A total of 960 people participated in the seminars.

Viera Kusendová, the head of the family and gender section of the Labour Ministry, said that the ministry supported the campaign by sponsoring employee lectures at Slovak labour offices.

"Often people complain to us or to labour offices about workplace discrimination. Many people, including women with a history of unemployment, are often discriminated against. In other words, they do not receive an equal shot at landing a job," said Kusendová.

One of the Labour Ministry's goals was to teach its employees to be on the lookout for possible cases of workplace discrimination.

"[Our employees] meet with employers who are in turn looking for workers. They should make sure that employers do not adopt discriminatory measures when hiring. Often, the old and women are discriminated against," Kusendová said.

According to the Labour Ministry section head, age and gender discrimination are more common in the eastern part of the country and in areas that suffer high unemployment rates.

"In areas such as the Prešov region for instance, people are scared to fight against discrimination because they fear losing their jobs. The situation is much better in the Bratislava region, where people as well as companies behave differently," Kusendová said.

Part of the impetus among Bratislava companies to act in accordance with anti-discrimination legislation - or at least settle out of court - is marketing. "They fear the negative publicity [that a discrimination case would bring]", Kusendová explained. Furthermore, many companies simply do not have the means to bankroll a protracted court case.

The new anti-discrimination law, however, puts a new spin on the court fees. The SNSLP now provides free legal advice to plaintiffs and defendants involved in a discrimination fight.

SNSLP Director Viera Mrázová admitted that too few people are aware of the agency she represents, although it was established 11 years ago. She hopes that the anti-discrimination campaign has increased awareness of the SNSLP and will encourage them to seek its help.

SNSLP is headquartered in Bratislava. By the end of the year, the agency expects to establish regional offices in each of Slovakia's eight regions.

The SNSLP has already won some court cases.

In one such case, a woman carried out a research project that was subsequently shifted to her male colleague, who received credit for the work.

Meanwhile, the Constitutional Court announced that it would rule on Slovakia's anti-discrimination legislation next month.

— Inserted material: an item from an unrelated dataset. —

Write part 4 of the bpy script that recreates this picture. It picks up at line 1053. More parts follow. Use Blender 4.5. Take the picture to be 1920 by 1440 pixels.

In October last year, Justice Minister Daniel Lipšic called the legislation "unconstitutional" and asked the Constitutional Court to review an affirmative action clause at the heart of Lipšic's argument. The respective clause enables temporary positive discrimination in favour of ethnic groups, especially Slovakia's Roma population, to promote equality.

According to Lipšic, all discrimination is bad, including positive discrimination. He argues that the Slovak Constitution does not allow for any discrimination.